His formative years were spent in Peru, where he worked for more than a decade in the archdiocese of Trujillo. Prevost moved up the ranks of a local church whose bishops were split between leftists, heavily influenced by Latin America’s liberation theology, and arch-conservatives with close ties to Opus Dei.
Prevost returned to Peru as a bishop from 2015 to 2023. There, he said in Spanish in his first speech as pope on Thursday, “a faithful people have accompanied their bishop and shared his faith”.
“He chose to be one of us, to live among us and to carry in his heart the faith, the culture and the dreams of this nation,” Peru’s president Dina Boluarte said in a televised speech on Thursday.
Prevost had caught the eye of Pope Francis, who appointed him as a bishop in 2015 and quickly promoted him.
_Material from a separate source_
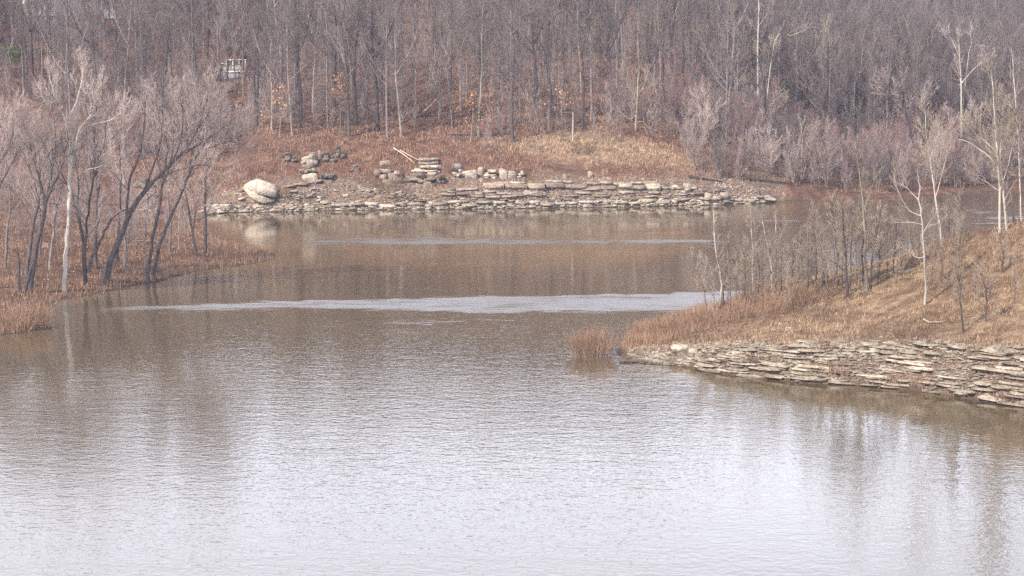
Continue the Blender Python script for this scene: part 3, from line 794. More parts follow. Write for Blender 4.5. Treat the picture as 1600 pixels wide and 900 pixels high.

The Argentine pontiff summoned him to Rome in 2023 to head the powerful dicastery for bishop appointments — a job that allowed him to build networks across the global Catholic leadership.

Yet Prevost’s surprise ascension to the church’s top job — and leader of the world’s 1.4bn Catholics — has left onlookers trying to get to grips with his core beliefs and searching for clues to his leadership style.
His selection of the name Leo suggests Prevost will continue in the progressive vein of his predecessor. Leo XIII, pope at the turn of the 20th century, was the author of the Rerum Novarum encyclical letter, often considered the first step in the Catholic Church’s gradual acceptance of political modernity, and included a Christian defence of workers rights.
“He went all the way back to 1900 and picked Leo XIII,” said Greg Pierce, the publisher of ACTA Publications in Chicago. “That’s going to send a message to Donald Trump and his friends . . . This pope is not going to roll over for some kind of return to the old ways.”
But the new pontiff is also a member of the Augustinian order, which tends to espouse more traditional theological views.
“The conclave was torn, but Prevost was tolerable to both sides — the conservative and progressive champions,” said David Deane, who teaches Christian doctrine at the Atlantic School of Theology in Halifax, Canada.
“On the one hand he’s a critic of Trump and [US vice-president JD] Vance and their approach to immigration. He’s a defender of minorities, a supporter of the synodal way, and the environment. But he’s also been opposed to women deacons and priests, he’s a hardliner on abortion and is opposed to ‘gender ideology’.”

John Allen Jr, editor of the independent Catholic news website Crux, said the new pope would have a tightrope to walk between defending Catholic social teaching and keeping Washington and its influential “Maga” Catholics onside.
Pope Leo would have to “navigate between clearly defending” his values without damaging his relationship with the US government, Allen said.
“If you want to get anything done you have to work with them,” he added. “That will be an extraordinary delicate balance to strike.”